> [DESCRIPTION OF THE TASK]:
Reproduce the material that follows, please, but only from its first line to the line containing "COL = scene.collection", inclusive.

> [DATASET ROWS]:

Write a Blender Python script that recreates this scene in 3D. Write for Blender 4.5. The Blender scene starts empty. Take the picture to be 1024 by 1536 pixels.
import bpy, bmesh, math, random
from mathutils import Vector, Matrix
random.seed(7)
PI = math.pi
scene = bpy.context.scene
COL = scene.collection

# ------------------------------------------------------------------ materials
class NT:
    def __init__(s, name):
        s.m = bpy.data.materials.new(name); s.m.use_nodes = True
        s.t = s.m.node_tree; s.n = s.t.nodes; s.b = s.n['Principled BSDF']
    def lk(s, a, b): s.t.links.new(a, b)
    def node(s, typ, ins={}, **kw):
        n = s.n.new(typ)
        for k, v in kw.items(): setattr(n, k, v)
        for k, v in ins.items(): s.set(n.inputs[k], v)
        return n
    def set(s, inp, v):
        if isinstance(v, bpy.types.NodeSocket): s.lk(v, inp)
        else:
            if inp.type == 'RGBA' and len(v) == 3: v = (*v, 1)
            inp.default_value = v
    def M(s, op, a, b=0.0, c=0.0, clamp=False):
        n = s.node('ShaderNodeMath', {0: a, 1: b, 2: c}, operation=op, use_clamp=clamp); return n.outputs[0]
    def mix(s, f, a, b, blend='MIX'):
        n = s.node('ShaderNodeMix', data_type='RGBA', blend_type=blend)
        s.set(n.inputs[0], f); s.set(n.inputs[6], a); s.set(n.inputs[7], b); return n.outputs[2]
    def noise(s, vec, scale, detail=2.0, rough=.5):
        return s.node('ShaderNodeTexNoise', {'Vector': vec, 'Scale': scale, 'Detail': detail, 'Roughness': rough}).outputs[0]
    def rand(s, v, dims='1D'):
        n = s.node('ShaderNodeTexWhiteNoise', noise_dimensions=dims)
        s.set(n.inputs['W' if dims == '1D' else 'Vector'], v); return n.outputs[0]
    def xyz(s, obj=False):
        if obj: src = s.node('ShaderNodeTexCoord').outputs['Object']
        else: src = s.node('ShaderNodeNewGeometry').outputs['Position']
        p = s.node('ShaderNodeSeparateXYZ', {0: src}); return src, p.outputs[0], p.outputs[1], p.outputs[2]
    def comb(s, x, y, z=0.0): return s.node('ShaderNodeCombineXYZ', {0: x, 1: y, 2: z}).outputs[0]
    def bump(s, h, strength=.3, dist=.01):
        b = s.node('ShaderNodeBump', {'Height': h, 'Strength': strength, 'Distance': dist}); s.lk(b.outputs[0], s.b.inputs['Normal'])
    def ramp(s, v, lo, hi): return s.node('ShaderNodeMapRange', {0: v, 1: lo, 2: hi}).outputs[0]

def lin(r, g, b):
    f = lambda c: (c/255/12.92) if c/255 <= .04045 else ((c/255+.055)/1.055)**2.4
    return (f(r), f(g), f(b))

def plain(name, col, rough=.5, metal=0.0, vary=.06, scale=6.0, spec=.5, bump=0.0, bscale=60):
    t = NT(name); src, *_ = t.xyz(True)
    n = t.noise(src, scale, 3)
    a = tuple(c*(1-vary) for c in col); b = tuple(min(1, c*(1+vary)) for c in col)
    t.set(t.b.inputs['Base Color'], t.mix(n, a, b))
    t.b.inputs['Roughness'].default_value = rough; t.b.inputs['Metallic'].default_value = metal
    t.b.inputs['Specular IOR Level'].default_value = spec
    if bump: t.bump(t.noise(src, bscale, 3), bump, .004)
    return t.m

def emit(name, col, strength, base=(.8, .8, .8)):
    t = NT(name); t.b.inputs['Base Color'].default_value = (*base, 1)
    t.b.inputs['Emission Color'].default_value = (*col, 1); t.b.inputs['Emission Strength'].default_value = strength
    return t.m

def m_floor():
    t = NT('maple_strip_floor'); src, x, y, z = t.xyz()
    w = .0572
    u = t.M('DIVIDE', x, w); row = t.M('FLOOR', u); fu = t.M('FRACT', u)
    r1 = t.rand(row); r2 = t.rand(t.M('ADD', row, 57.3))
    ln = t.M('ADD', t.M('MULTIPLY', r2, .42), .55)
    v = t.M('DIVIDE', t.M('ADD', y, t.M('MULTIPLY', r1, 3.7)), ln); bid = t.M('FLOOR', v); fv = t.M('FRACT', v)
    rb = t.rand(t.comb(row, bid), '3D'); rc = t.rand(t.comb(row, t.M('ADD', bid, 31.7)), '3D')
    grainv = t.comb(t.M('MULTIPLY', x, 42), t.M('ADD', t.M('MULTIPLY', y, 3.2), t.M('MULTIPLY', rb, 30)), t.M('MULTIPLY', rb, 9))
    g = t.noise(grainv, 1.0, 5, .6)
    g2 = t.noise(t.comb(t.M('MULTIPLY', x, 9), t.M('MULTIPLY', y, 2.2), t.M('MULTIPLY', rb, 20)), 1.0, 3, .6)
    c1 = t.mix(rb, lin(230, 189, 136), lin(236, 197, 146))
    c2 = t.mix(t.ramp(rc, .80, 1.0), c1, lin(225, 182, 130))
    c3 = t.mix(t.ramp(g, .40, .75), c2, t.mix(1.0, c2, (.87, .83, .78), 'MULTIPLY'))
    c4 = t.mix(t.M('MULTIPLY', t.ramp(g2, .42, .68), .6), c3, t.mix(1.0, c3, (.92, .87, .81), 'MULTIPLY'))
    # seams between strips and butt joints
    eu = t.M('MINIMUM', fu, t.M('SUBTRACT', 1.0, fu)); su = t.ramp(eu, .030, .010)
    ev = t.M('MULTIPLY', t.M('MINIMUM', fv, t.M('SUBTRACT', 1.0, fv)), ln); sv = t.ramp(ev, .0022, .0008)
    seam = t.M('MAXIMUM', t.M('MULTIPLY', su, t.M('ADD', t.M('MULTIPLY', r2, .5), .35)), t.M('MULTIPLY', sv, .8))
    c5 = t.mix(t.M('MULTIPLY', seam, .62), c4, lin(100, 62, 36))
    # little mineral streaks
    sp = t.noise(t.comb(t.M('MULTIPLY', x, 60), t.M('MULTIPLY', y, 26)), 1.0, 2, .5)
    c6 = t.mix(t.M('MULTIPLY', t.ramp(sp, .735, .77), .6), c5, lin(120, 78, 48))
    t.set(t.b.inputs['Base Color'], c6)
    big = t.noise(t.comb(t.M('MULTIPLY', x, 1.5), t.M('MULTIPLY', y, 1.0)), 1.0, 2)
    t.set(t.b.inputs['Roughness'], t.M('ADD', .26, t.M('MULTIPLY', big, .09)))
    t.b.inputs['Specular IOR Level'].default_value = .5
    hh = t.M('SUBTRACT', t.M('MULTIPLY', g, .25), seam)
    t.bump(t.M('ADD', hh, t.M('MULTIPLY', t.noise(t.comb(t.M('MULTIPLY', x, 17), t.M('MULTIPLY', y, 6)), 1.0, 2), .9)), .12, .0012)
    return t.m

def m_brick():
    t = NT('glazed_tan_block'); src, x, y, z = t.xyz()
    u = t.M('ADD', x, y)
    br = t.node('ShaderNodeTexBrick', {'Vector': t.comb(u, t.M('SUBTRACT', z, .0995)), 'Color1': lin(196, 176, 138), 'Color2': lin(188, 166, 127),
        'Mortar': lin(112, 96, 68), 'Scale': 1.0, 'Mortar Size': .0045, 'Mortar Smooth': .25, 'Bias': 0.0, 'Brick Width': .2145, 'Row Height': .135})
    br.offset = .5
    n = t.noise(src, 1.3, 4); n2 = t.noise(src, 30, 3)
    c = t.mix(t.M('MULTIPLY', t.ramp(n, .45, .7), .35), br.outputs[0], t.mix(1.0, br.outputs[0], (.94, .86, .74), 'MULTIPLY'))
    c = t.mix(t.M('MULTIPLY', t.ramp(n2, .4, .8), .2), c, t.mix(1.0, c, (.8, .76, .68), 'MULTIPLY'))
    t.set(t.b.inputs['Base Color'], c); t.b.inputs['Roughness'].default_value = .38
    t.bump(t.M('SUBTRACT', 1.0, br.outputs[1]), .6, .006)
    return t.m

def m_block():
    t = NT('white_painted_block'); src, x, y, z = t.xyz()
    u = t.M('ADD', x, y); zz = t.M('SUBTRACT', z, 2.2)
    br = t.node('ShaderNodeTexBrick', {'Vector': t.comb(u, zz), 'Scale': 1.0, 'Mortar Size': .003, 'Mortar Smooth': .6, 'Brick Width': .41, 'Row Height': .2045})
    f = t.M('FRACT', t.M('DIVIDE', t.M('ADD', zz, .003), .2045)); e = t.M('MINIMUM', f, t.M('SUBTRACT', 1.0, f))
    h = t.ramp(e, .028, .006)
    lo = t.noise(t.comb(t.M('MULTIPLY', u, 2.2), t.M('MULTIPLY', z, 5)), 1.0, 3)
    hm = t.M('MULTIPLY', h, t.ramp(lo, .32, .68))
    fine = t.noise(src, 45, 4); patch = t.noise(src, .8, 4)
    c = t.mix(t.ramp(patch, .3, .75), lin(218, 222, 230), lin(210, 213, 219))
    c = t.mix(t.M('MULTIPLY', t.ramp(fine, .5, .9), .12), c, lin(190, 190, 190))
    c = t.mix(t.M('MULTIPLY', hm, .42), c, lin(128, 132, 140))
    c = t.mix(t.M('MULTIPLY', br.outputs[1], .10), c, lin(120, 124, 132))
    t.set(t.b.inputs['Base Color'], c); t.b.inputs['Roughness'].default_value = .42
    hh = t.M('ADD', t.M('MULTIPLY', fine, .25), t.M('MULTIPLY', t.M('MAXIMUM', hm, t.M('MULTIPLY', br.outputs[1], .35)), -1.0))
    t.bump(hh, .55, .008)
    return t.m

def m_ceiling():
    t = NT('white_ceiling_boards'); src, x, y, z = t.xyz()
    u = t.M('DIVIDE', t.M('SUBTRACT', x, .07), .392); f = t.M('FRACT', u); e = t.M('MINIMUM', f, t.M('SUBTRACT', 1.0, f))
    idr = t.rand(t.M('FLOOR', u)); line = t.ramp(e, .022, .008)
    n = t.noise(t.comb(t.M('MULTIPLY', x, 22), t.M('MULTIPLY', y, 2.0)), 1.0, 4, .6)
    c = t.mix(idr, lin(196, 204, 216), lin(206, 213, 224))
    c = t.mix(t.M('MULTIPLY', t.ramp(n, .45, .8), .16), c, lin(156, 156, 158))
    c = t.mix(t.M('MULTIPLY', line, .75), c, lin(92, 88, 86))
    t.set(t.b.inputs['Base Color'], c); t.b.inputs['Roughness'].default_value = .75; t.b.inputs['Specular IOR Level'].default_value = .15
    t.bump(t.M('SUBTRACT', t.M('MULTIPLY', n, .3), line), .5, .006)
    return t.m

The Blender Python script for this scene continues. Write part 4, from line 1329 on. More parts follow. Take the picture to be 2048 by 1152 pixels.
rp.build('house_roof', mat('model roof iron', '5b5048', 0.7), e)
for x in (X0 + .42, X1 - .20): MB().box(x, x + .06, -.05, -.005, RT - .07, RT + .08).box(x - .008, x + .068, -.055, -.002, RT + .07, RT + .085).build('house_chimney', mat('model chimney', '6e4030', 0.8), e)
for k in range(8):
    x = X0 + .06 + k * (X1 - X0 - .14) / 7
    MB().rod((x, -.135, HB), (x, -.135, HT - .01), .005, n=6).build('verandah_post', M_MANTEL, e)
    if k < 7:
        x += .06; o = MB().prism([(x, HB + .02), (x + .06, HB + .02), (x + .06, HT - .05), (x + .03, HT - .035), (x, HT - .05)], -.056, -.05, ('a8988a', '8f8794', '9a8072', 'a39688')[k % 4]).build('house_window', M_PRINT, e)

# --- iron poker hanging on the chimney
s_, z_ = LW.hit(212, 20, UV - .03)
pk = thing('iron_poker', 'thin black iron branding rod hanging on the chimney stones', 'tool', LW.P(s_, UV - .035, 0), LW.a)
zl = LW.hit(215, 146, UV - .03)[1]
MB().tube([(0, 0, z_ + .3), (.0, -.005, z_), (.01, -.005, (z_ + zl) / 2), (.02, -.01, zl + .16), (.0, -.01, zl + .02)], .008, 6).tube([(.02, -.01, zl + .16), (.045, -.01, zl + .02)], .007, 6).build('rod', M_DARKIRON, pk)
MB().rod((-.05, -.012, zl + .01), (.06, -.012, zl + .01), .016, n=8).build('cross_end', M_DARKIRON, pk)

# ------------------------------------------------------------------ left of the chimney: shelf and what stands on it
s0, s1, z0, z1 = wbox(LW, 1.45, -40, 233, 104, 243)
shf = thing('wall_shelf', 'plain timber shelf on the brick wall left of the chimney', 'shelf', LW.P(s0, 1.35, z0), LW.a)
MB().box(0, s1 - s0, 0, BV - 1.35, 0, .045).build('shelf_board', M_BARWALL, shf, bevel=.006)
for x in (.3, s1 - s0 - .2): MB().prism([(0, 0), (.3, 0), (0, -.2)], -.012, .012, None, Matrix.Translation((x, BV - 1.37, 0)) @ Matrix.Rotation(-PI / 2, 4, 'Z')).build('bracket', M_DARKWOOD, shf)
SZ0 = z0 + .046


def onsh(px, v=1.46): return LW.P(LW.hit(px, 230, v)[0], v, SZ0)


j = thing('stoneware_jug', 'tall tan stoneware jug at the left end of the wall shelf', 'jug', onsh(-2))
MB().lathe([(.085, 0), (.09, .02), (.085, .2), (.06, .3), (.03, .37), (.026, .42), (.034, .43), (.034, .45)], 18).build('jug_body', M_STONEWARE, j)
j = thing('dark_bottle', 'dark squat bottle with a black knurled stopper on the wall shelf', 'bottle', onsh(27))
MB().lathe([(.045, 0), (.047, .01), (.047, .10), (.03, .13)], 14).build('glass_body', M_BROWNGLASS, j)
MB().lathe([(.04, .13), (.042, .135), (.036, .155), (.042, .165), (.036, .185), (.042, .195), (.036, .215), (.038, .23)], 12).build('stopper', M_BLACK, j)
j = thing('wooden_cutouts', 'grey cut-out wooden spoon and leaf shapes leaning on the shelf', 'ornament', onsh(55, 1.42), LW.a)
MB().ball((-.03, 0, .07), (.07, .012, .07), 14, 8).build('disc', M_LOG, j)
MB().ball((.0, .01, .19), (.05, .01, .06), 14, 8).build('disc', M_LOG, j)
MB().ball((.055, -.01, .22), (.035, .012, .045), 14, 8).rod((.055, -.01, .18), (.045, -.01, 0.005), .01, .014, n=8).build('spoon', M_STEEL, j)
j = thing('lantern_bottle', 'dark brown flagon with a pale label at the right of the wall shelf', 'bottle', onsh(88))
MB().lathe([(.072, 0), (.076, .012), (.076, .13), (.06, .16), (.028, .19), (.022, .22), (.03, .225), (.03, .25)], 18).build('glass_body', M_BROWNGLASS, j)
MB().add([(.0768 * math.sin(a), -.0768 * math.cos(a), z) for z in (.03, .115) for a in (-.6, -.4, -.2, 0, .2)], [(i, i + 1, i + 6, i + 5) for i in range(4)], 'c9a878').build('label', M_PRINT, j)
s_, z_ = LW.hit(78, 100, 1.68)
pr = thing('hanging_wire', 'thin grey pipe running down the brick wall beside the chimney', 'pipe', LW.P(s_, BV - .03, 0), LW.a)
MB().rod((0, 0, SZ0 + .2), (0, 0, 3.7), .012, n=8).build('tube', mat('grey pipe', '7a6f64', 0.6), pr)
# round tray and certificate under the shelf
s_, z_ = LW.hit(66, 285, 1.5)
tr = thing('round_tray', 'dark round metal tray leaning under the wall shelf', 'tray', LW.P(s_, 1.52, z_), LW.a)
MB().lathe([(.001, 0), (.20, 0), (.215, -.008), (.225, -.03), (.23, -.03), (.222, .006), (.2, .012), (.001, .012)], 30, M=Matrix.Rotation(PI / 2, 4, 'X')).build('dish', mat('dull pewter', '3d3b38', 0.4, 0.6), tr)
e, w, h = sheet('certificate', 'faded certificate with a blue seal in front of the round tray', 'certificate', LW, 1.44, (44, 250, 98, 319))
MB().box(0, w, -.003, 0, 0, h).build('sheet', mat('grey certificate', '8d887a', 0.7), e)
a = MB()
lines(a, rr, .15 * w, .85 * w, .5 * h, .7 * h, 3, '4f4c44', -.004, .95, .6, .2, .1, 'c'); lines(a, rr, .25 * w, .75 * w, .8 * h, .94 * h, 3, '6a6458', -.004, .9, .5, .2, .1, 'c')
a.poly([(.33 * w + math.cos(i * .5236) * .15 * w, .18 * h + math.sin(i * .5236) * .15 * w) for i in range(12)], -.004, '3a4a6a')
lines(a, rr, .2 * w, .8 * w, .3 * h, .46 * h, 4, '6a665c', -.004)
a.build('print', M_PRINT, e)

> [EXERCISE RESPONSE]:
Write a Blender Python script that recreates this scene in 3D. Write for Blender 4.5. The Blender scene starts empty. Take the picture to be 1024 by 1536 pixels.
import bpy, bmesh, math, random
from mathutils import Vector, Matrix
random.seed(7)
PI = math.pi
scene = bpy.context.scene
COL = scene.collection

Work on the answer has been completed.